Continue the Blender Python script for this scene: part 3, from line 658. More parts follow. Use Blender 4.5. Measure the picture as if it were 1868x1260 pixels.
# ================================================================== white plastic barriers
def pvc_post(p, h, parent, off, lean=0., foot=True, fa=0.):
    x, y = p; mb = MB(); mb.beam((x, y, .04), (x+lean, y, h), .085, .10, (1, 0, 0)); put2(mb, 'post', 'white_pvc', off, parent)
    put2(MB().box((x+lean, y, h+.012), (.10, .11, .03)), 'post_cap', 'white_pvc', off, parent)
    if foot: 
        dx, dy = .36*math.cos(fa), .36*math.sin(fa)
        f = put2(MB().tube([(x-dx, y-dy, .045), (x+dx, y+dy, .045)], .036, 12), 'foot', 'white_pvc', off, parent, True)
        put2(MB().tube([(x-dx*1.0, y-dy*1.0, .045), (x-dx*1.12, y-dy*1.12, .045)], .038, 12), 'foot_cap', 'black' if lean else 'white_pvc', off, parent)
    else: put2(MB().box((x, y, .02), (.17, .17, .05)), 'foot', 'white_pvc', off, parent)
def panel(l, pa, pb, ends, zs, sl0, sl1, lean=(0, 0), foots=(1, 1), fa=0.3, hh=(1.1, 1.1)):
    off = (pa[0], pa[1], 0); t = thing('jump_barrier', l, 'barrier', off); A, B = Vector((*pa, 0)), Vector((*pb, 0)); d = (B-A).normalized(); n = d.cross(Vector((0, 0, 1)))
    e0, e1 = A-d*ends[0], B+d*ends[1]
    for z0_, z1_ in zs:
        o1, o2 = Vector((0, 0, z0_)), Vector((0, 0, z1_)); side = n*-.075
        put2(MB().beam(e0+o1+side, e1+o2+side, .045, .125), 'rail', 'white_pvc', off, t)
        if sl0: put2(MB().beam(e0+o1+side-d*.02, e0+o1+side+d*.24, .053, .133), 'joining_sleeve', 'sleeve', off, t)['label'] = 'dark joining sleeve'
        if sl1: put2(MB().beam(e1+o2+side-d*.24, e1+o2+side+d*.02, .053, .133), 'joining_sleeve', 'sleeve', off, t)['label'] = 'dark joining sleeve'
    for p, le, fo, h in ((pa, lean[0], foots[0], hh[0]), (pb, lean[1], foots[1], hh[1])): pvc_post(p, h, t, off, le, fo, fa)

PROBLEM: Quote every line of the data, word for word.

TASK RESPONSE:
Continue the Blender Python script for this scene: part 3, from line 658. More parts follow. Use Blender 4.5. Measure the picture as if it were 1868x1260 pixels.
# ================================================================== white plastic barriers
def pvc_post(p, h, parent, off, lean=0., foot=True, fa=0.):
    x, y = p; mb = MB(); mb.beam((x, y, .04), (x+lean, y, h), .085, .10, (1, 0, 0)); put2(mb, 'post', 'white_pvc', off, parent)
    put2(MB().box((x+lean, y, h+.012), (.10, .11, .03)), 'post_cap', 'white_pvc', off, parent)
    if foot: 
        dx, dy = .36*math.cos(fa), .36*math.sin(fa)
        f = put2(MB().tube([(x-dx, y-dy, .045), (x+dx, y+dy, .045)], .036, 12), 'foot', 'white_pvc', off, parent, True)
        put2(MB().tube([(x-dx*1.0, y-dy*1.0, .045), (x-dx*1.12, y-dy*1.12, .045)], .038, 12), 'foot_cap', 'black' if lean else 'white_pvc', off, parent)
    else: put2(MB().box((x, y, .02), (.17, .17, .05)), 'foot', 'white_pvc', off, parent)
def panel(l, pa, pb, ends, zs, sl0, sl1, lean=(0, 0), foots=(1, 1), fa=0.3, hh=(1.1, 1.1)):
    off = (pa[0], pa[1], 0); t = thing('jump_barrier', l, 'barrier', off); A, B = Vector((*pa, 0)), Vector((*pb, 0)); d = (B-A).normalized(); n = d.cross(Vector((0, 0, 1)))
    e0, e1 = A-d*ends[0], B+d*ends[1]
    for z0_, z1_ in zs:
        o1, o2 = Vector((0, 0, z0_)), Vector((0, 0, z1_)); side = n*-.075
        put2(MB().beam(e0+o1+side, e1+o2+side, .045, .125), 'rail', 'white_pvc', off, t)
        if sl0: put2(MB().beam(e0+o1+side-d*.02, e0+o1+side+d*.24, .053, .133), 'joining_sleeve', 'sleeve', off, t)['label'] = 'dark joining sleeve'
        if sl1: put2(MB().beam(e1+o2+side-d*.24, e1+o2+side+d*.02, .053, .133), 'joining_sleeve', 'sleeve', off, t)['label'] = 'dark joining sleeve'
    for p, le, fo, h in ((pa, lean[0], foots[0], hh[0]), (pb, lean[1], foots[1], hh[1])): pvc_post(p, h, t, off, le, fo, fa)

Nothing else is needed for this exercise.